UNIT 2

 

Sistine Madonna

 

 

Prompt 3

 

Raphael (Raphael Sanzio da Urbino) was an Italian painter and architect of the High Renaissance, celebrated for the perfection and grace of his paintings and drawings. Together with Michelangelo and Leonardo da Vinci, he forms the traditional trinity of great masters of that period. Any of Raphael's works is the clearest expression of the exquisite harmony and balance of High Renaissance composition.

 

He is a famous painter of the Madonnas and of the little pictures of the Florentine period underwent the most surprising transformation, becoming all at once a most productive decorative painter on a vast scale. No other painter could sensibly express the most delicate nuances by the pure language of forms. For the representation of ideas Raphael made use only of real and historical persons, philosophy being represented by Socrates, Plato, Aristotle, and Democritus.

 

The Sistine Madonna was painted in 1512–1514. The canvas with the Virgin, Child and Saints Sixtus and Barbara, is characterized by an imaginary space created by the figures themselves. The figures stand on a bed of clouds, framed by heavy curtains which open to either side. The Virgin actually appears to descend from a heavenly space, through the picture plane, out into the real space in which the painting is hung. This is seen by the active focal point in Madonna's knee. The gesture of St. Sixtus and the glance of St. Barbara seem to be directed toward the faithful, whom we imagine beyond the balustrade at the bottom of the painting.

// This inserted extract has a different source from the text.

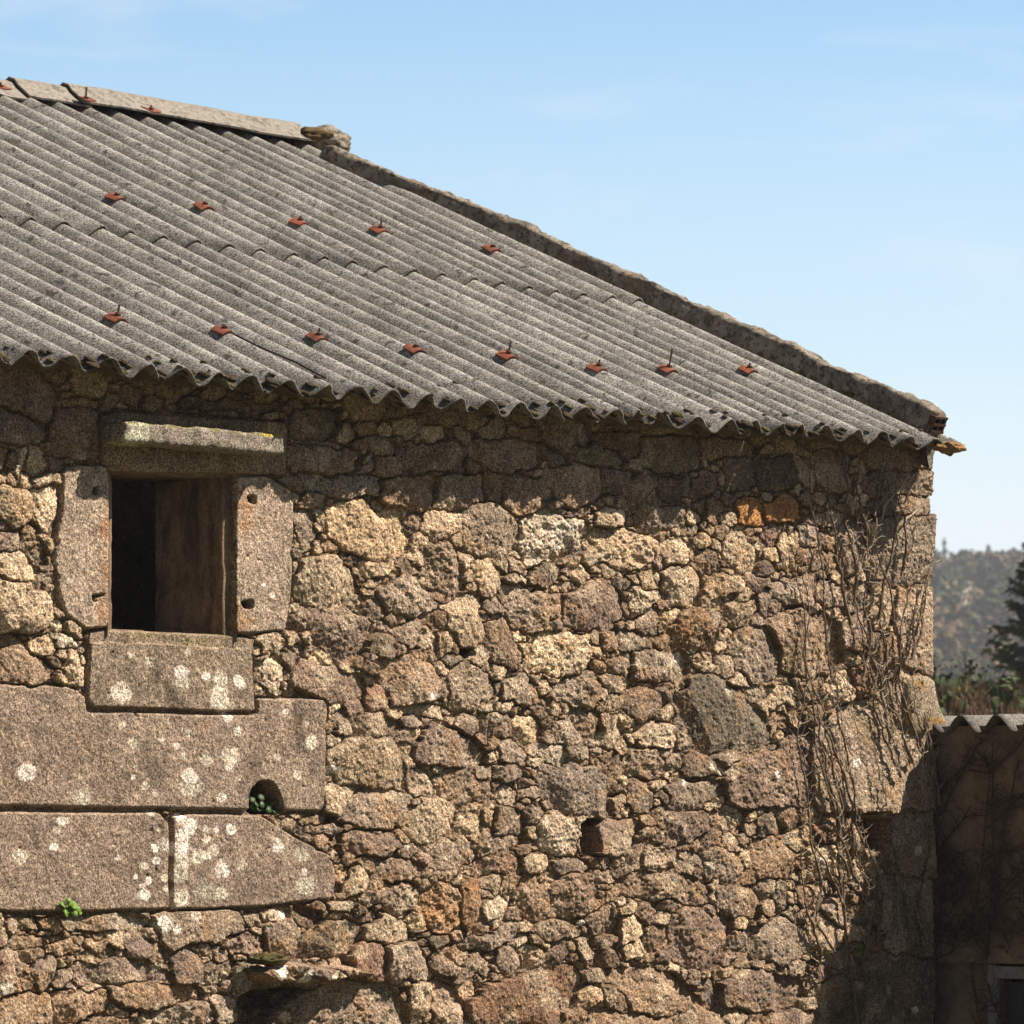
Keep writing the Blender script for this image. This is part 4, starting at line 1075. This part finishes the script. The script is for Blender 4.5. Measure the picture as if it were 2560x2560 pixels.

The Papal tiara, which rests on top of this balustrade, act as a bridge between the real and pictorial space.

 

Here the artist directly attempts the expression of the supernatural. This picture is the most beautiful devotional picture in existence. The impression is obtained not only by the idealism of its form, but by the vision-like representation of space, by the scheme of clouds on which the Virgin is upheld, and the solemnity of the drapery. An almost forbidding mystery fills this majestic canvas, truly unequalled in Raphael's work.

 

The painting was probably intended to decorate the tomb of Pope Julius II. The two putty at the foot of the painting and the figure of St. Barbara have often been reproduced in popular culture, such as Christmas cards.

 

In all Madonna’s compositions created by Raphael the movements and groupings are held with such ingenuity and naturalness that the spectator can hardly ever be aware of the careful planning, the precise calculations of even each brushstroke. In the force of sentiment and in the ease and harmony of the compositions Raphael’s works have hardly equal, though Raphael’s figures are true to life and reveal a complete command of the human form.